* _Material_:
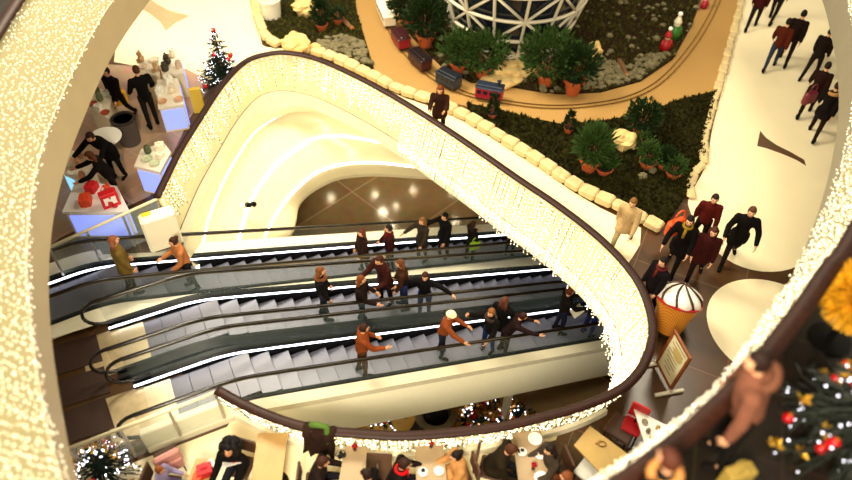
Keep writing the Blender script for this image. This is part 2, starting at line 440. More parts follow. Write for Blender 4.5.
hole = [Vector((p.x, p.y, 0)) for p in ft]+[ept('C', -.3, 1.42), ept('C', -.9, 1.42), ept('C', -.9, -.15), ept('B', -.9, 1.35), ept('B', -.9, -.3), ept('A', -.7, 1.4), ept('A', -.7, -.5)]
def plate(name, outer, inner, z, thick, mats, parent=None):
    """a slab with a hole, triangulated by bridging the two outlines"""
    import bmesh
    bm = bmesh.new()
    for L in (outer, inner):
        vs = [bm.verts.new((p[0], p[1], z)) for p in L]
        for i in range(len(vs)): bm.edges.new((vs[i], vs[(i+1) % len(vs)]))
    bmesh.ops.triangle_fill(bm, use_beauty=True, edges=bm.edges[:])
    bmesh.ops.recalc_face_normals(bm, faces=bm.faces[:])
    for f in bm.faces:
        if f.normal.z < 0: f.normal_flip()
    top = bm.faces[:]
    r = bmesh.ops.extrude_face_region(bm, geom=top)
    for v in r['geom']:
        if isinstance(v, bmesh.types.BMVert): v.co.z -= thick
    bmesh.ops.recalc_face_normals(bm, faces=bm.faces[:])
    me = bpy.data.meshes.new(name); bm.to_mesh(me); bm.free()
    for q in mats if isinstance(mats, (list, tuple)) else [mats]: me.materials.append(q)
    o = bpy.data.objects.new(name, me); COL.objects.link(o)
    if parent: o.parent = parent
    return o
big = [(-24, 1.0), (26, 1.0), (26, 42), (-24, 42)]
structure(plate('floor', big, hole, 0, .45, stone))
tn = [0]
def inlay_poly(px, m_, z=.006, ext=(), curve=0):
    tn[0] += 1; P = pxs(px, 0)
    if curve: P = catmull(P, curve, True)
    mb = MB(); mb.prism([(p.x, p.y) for p in P], .001, z); return structure(mb.build('trim_%d' % tn[0], m_))
# pale inlays of the stone floor
inlay_poly([(745,0),(735,40),(722,90),(712,130),(706,165),(690,195),(689,208),(700,232),(718,253),(742,267),(772,272),(800,265),(826,243),(850,205),(900,120),(905,30),(870,-20),(800,-25)], inlay, .006, curve=3)
inlay_poly([(760,131),(766,138),(776,145),(790,152),(804,160),(806,166),(796,160),(782,154),(768,149),(757,146)], mat('brown_inlay', '#5b4028', .3), .01)
c_ = at(765, 325); mb = MB(); mb.lathe([(1.42, .001), (1.42, .006)], (at(775, 330).x, at(775, 330).y, 0), 64); tn[0] += 1; structure(mb.build('trim_%d' % tn[0], inlay))
# pale walkway between the balustrade and the garden kerb
walk_out = [(240,55),(262,47),(300,50),(330,62),(360,76),(400,96),(430,106),(460,118),(500,143),(540,168),(570,190),(600,208),(641,228)]
mb = MB(); wp = pxs(walk_out, 0)+pxs([(640,245),(632,258)], 0)+[p+Vector((0, 0, 0)) for p in reversed(ft[25:86])]
mb.prism([(p.x, p.y) for p in wp], .001, .008); tn[0] += 1; structure(mb.build('trim_%d' % tn[0], inlay))
# pale floor of the cafe side
mb = MB(); wp = [p for p in ft[115:]]+[ept('C', -.4, 1.5), ept('C', -2.2, 1.5)]+pxs([(60,455),(60,520),(400,540),(470,520),(492,480),(510,452),(556,440),(560,428)], 0)
wp = [p-inward(ft, 130)*.0 for p in wp]
mb.prism([(p.x, p.y) for p in wp], .001, .006); tn[0] += 1; structure(mb.build('trim_%d' % tn[0], inlay))
# pale floor at the far left, with a tan gap between the circles
inlay_poly([(130,-10),(118,30),(114,62),(135,66),(180,66),(198,75),(210,80),(225,92),(250,66),(275,52),(262,45),(258,25),(256,0),(250,-30),(150,-40)], inlay, .006)
inlay_poly([(146,-4),(157,4),(170,11),(190,16),(176,23),(166,31),(160,22),(150,14),(140,8)], tanstone, .01)
inlay_poly([(98,64),(135,66),(180,66),(198,75),(212,84),(190,118),(160,180),(150,196),(60,238),(45,250),(48,200),(70,120)], mauve, .004)
# pale platform between the first two escalators
mb = MB(); wp = [ept('A', -.75, 1.45), ept('A', -3.4, 1.45), ept('B', -3.2, -.35), ept('B', -.95, -.35)]
mb.prism([(p.x, p.y) for p in wp], .001, .006); tn[0] += 1; structure(mb.build('trim_%d' % tn[0], cream))

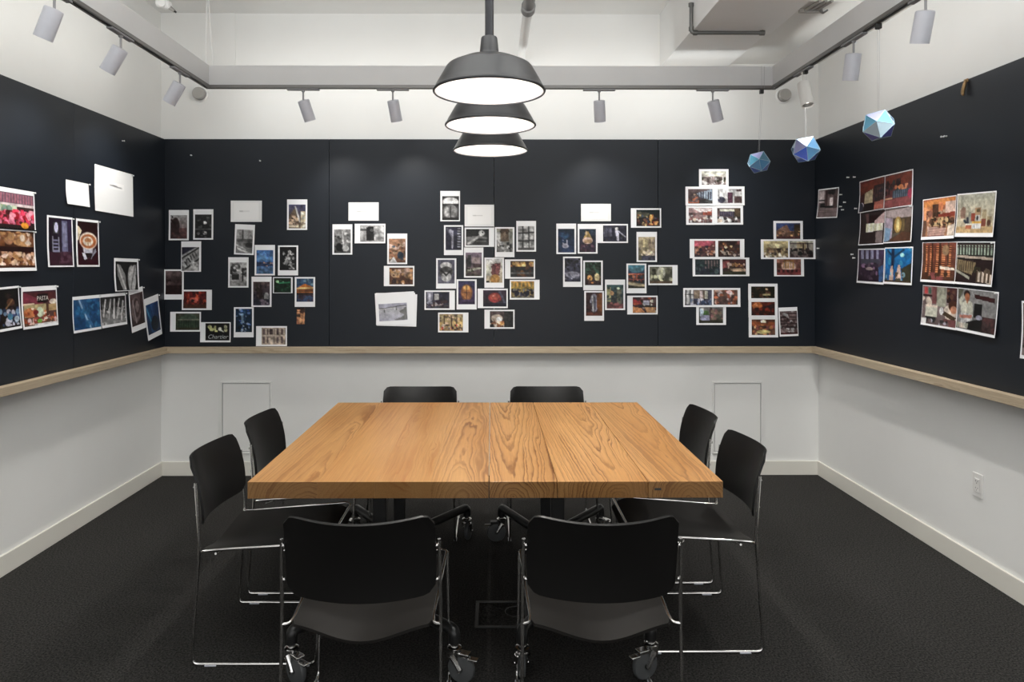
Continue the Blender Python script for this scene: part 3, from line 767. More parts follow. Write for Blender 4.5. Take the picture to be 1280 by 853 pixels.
def add_print(wall, q, border, ops, label, cat='print', name='photo_print', group=None, seed=0, lift=0, curl=.004, pin=False, paper='paper', text=None):
    if len(q) == 4: q = (q[0], q[1], q[2], q[1], q[2], q[3], q[0], q[3])
    elif len(q) == 5:
        x0, y0, x1, y1, a = q; cx, cy_ = (x0 + x1) / 2, (y0 + y1) / 2; ca, sa = math.cos(R_(a)), math.sin(R_(a))
        q = sum([(cx + (px - cx) * ca - (py - cy_) * sa, cy_ + (px - cx) * sa + (py - cy_) * ca) for px, py in ((x0, y0), (x1, y0), (x1, y1), (x0, y1))], ())
    axis, val, rz = {'b': (1, YS, 0.0), 'l': (0, XL + TB, PI / 2), 'r': (0, XR - TB, -PI / 2)}[wall]
    P = [hit(q[2 * i], q[2 * i + 1], axis, val) for i in range(4)]
    hx = Vector((math.cos(rz), math.sin(rz), 0)); c = sum(P, Vector()) / 4
    e = (P[1] - P[0] + P[2] - P[3]) / 2; f_ = (P[0] - P[3] + P[1] - P[2]) / 2
    w = e.length; h = f_.length
    ang = math.atan2(e.z, e.dot(hx)) * .5 + math.atan2(-f_.dot(hx), f_.z) * .5
    base = .0012 + .0011 * lift
    rnd = random.Random(seed * 7 + 1); k1, k2 = rnd.uniform(.5, 1.2), rnd.uniform(-1, 1)
    def surf(u, v, off=0.0):      # u right, v down from the top
        y_ = base + curl * (k1 * v ** 2.2 + .35 * k2 * (u - .5) * v + .25 * math.sin(v * PI) * (u - .5))
        return Vector(((u - .5) * w, -(max(y_, base * .9) + off), (.5 - v) * h))
    nx, ny = 4, 8
    bm = bmesh.new(); g = [[bm.verts.new(surf(i / nx, j / ny)) for i in range(nx + 1)] for j in range(ny + 1)]
    for j in range(ny):
        for i in range(nx): bm.faces.new((g[j][i], g[j + 1][i], g[j + 1][i + 1], g[j][i + 1]))
    o = mesh_obj(name, bm, M[paper])
    for p_ in o.data.polygons: p_.use_smooth = True
    o.location = c; o.rotation_euler = (0, -ang, rz)
    tag(o, label, cat, group)
    if ops:
        l, t_, r, b = border
        S = math.hypot(q[2] - q[0], q[3] - q[1]); T = math.hypot(q[6] - q[0], q[7] - q[1])
        W = max(8, int(S * (1 - l - r) * 1.15)); Hh = max(8, int(T * (1 - t_ - b) * 1.15))
        if wall != 'b': W = int(W * 1.35)
        A = lin(np.clip(paint(ops, W, Hh, seed + 11, 0 if paper == 'note' else (.35 if 'bundle' in label else .75 if wall == 'b' else .42)), 0, 1))
        vs = []
        for j in range(Hh):
            for i in range(W):
                vs.append(surf(l + (1 - l - r) * i / (W - 1), t_ + (1 - t_ - b) * j / (Hh - 1), .0005))
        fs = [(j * W + i, (j + 1) * W + i, (j + 1) * W + i + 1, j * W + i + 1) for j in range(Hh - 1) for i in range(W - 1)]
        me = bpy.data.meshes.new('picture'); me.from_pydata(vs, [], fs)
        at = me.color_attributes.new('ink', 'FLOAT_COLOR', 'POINT')
        at.data.foreach_set('color', np.concatenate([A.reshape(-1, 3), np.ones((W * Hh, 1))], 1).ravel().astype(np.float32))
        me.materials.append(M['ink'])
        for p_ in me.polygons: p_.use_smooth = True
        pic = bpy.data.objects.new('picture', me); C.objects.link(pic); pic.parent = o
    if text:
        s, u, v, hgt, m_, shear = text
        fc = bpy.data.curves.new('lettering', 'FONT'); fc.body = s; fc.align_x = 'CENTER'; fc.align_y = 'CENTER'; fc.size = hgt * h; fc.shear = shear
        fc.materials.append(M[m_])
        fo = bpy.data.objects.new('lettering', fc); C.objects.link(fo)
        bpy.context.view_layer.update()
        me = bpy.data.meshes.new_from_object(fo.evaluated_get(bpy.context.evaluated_depsgraph_get()))
        bpy.data.objects.remove(fo); bpy.data.curves.remove(fc)
        if not me.materials: me.materials.append(M[m_])
        fo = bpy.data.objects.new('lettering', me); C.objects.link(fo); fo.parent = o
        fo.location = surf(u, v, .0012); fo.rotation_euler = (PI / 2, 0, 0)
    if pin:
        bm = bmesh.new(); lathe(bm, [(0, .0), (.0028, .0), (.0022, .006), (.0045, .010), (.0040, .014), (0, .0145)], 10)
        xform(bm, Matrix.Translation(surf(.97, .03)) @ Matrix.Rotation(PI / 2, 4, 'X'))
        mesh_obj('push_pin', bm, M['pin'], o, True, 40)
    return o
BD = {'t': (.085, .17, .085, .05), 'b': (.085, .05, .085, .17), 'l': (.18, .08, .045, .08), 'r': (.045, .08, .18, .08), 'e': (.085, .10, .085, .10),
      's': (.03, .03, .03, .06), 'S': (.025, .06, .025, .07), 'z': (.0, .0, .0, .0), 'n': (.1, .1, .1, .1), 'T': (.02, .04, .02, .0), 'w': (.09, .13, .09, .10)}
GL, GB, GR, GN = 'photo prints on the left board', 'photo prints on the back board', 'photo prints on the right board', 'blank white cards on the boards'
NOTE = 'g eee eee;l .25 .5 .35 .5 .03 bbb;l .4 .5 .62 .5 .02 ccc'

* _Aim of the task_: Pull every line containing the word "Blender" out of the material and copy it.

* _Expected answer_:
Keep writing the Blender script for this image. This is part 2, starting at line 440. More parts follow. Write for Blender 4.5.
Continue the Blender Python script for this scene: part 3, from line 767. More parts follow. Write for Blender 4.5. Take the picture to be 1280 by 853 pixels.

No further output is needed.